Trudeau Worshipper Heather Mallick lived in Port Aux Basques

This is a column about the snobbish disciples of the late Pierre Trudeau. The man himself is gone into history and Canadian legend. His followers lurk in the mediocrity of politics and the media.

Heather Mallick is a writer with the Globe and Mail. She wrote book reviews for the Toronto Sun for years before joining this 'national' newspaper. She tells us she lived in Port aux Basques when Trudeau came through for an election rally in 1972. This is how she describes it:

" Channel-Port-aux-Basques, Nfld., isn't a place you visit, it's a ferry landing you pass through on your way to the glories of Corner Brook, or in the other direction, Isle aux Morts and Burgeo. It was 1972, I was 12 years old and Pierre Trudeau visiting with his bride, Margaret, was the biggest thing since, well, it was the biggest thing.
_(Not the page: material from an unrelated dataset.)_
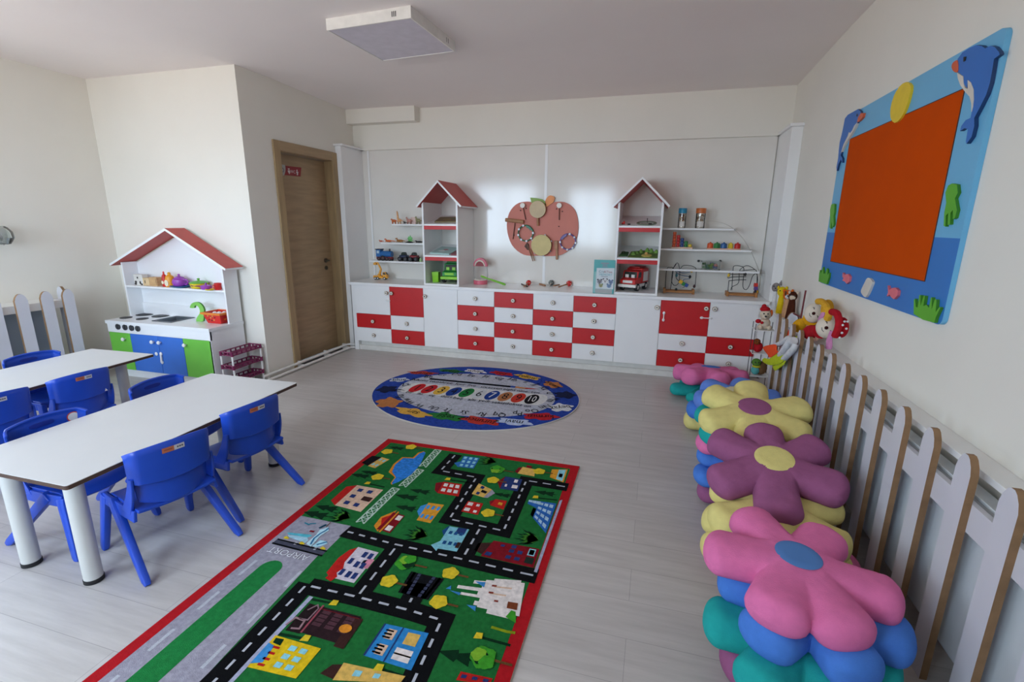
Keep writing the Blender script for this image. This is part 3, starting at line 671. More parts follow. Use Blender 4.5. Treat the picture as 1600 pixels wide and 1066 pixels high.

His plane had landed; he was going to be speaking at the arena and my parents, New Democrats turned momentarily Liberal, of course would be taking us to see him. It was important, they said."

Apparently, Mallick's daddy was a doctor posted in the area but destined for a more permanent stay in the urban confines of Kapuskasing, Ontario. Presumably, they stuck around the ferry docks long enough to see the Liberals scrape out a minority government on the evening of October 30, 1972. Don Jamieson was returned handily for the Liberals in the Mallicks' riding of the moment.

Mallick's Globe testimonial was typical of the rapturous outbursts of central Canadian writers upon the death of the late prime minister. Salutes to the many ways in which he made the privileged feel privileged came from every direction. Mallick's syrupy contribution was this compound nugget:

"When we complain about politicians now -- Stock Boy with that tiny little bump in his ridiculous wetsuit, the false and cunning Blair, the moronic Dubya, that golf pro running Ontario -- we're saying we miss Trudeau's boldness, his vast reading, his continuing adherence to the values of the young, his habit of walking alone in the snow when he had a decision to make."

With Mallick's withering pen producing such scornful prose, perhaps Brian Tobin should be glad that she grew up and went to work in Ontario rather than on the southwest coast. If Mike Harris is Mallick's "golf pro running Ontario", what would she call Mr. Tobin? What did that fellow do before he went political, anyway?

I have no doubt that the Newfoundland premier would fare quite well in an interview with the talented Ms. Mallick, given her sycophantic capacity expressed so vividly toward the dearly departed prime minister. The premier is a notorious sponge for this sort of coverage and surely he could master the minor art of being interviewed by such a 'national ' journalist.

The gales of November will be upon Port aux Basques and the whole coast -Grand Bruit, Burgeo, La Poile and Petites included- when this column hits the newsstands. I only wish that some of Mallick and her fellow travellers could experience the formidable sensation of a winter storm on the coast and get the same feeling of being Canadian from that majestic fury as they apparently did from being fans and groupies of the Liberal Party's greatest invention.